Inmersos en ese laboratorio ideado por el dramaturgo londinense; Kate, Deeley y Anna son como marionetas que el autor pone a su antojo frente al público, siempre dispuestas a golpearse a base de palabras, empeñadas en no dejar en el tintero de lo no expresado ni el más nimio de sus sentimientos. Tanto el matrimonio (Kate y Deeley) como la amiga de la esposa a la que reciben tras una larga ausencia (Anna) están determinados a que la cita no se diluya como un azucarillo en una taza de té, sino que se quede en el interior de sus ánimas como una sólida roca de granito, perenne y peligrosa cual espada de Damocles.
El fogueado director e intérprete Ricardo Moya (faceta esta última que ejercita simultáneamente en el Español, con la obra Una luna para los desdichados) localizó entre los diálogos de Viejos tiempos ese líquido de naturaleza perversa que necesitaba representar, ese elemento diferenciador con el que Mr. Harold solía vestir cada uno de sus trabajos creativos. Y por ello no dudó ni un instante ante la posibilidad de encabezar el montaje centrado en la más que notable traducción elaborada por Luis Escobar.

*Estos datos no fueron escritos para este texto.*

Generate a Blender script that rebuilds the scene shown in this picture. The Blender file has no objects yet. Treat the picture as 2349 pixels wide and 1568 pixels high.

Los laberintos sensibles en los que se ve envuelto el limitado reparto fueron como dardos seductores de cara al veterano escenógrafo; una aventura que se hizo especialmente sabrosa con la contratación de los tres actores principales: Ariadna Gil (Kate), José Luis García Pérez (Deeley) y Emma Suárez (Anna). Ellos son los verdaderos imanes que hacen que el texto funcione, y que provoque sensaciones a cada giro trágico (justo como hicieron en el Aldwych Theatre de la urbe del Támesis, en 1971, Colin Blakely, Dorothy Tutin y Vivien Merchant; o Robert Shaw, Rosemary Harris y Mary Ure en Broadway, en el mismo año).
Debido al tamaño y las expectativas puestas en Old Times, el coliseo madrileño ha prestado su ayuda generosamente para cumplir con las indicaciones de los responsables de la producción. Por este motivo, el equipo técnico no ha reparado en detalles para hacer de cada representación un acontecimiento, capaz de generar la verosimilitud adecuada. Entre esas peticiones demandadas se pueden destacar el acondicionamiento particularizado de la sala, la importación de una moqueta traída expresamente desde Alemania, la utilización de un ciclorama para marcar la nocturnidad o la incorporación de un mueble con ruedas y un espejo manipulador de las perspectivas buscadas.
Sin embargo, pese a los pertrechos obligatorios, lo que finalmente queda es la desnudez de intenciones de un escritor irrepetible (Pinter): un pintor de letras sublimes en las que el minimalismo, sin acotaciones rococó entre líneas, descubre la sinceridad de los espíritus que se rebelan contra la impostura y los discursos gratuitos.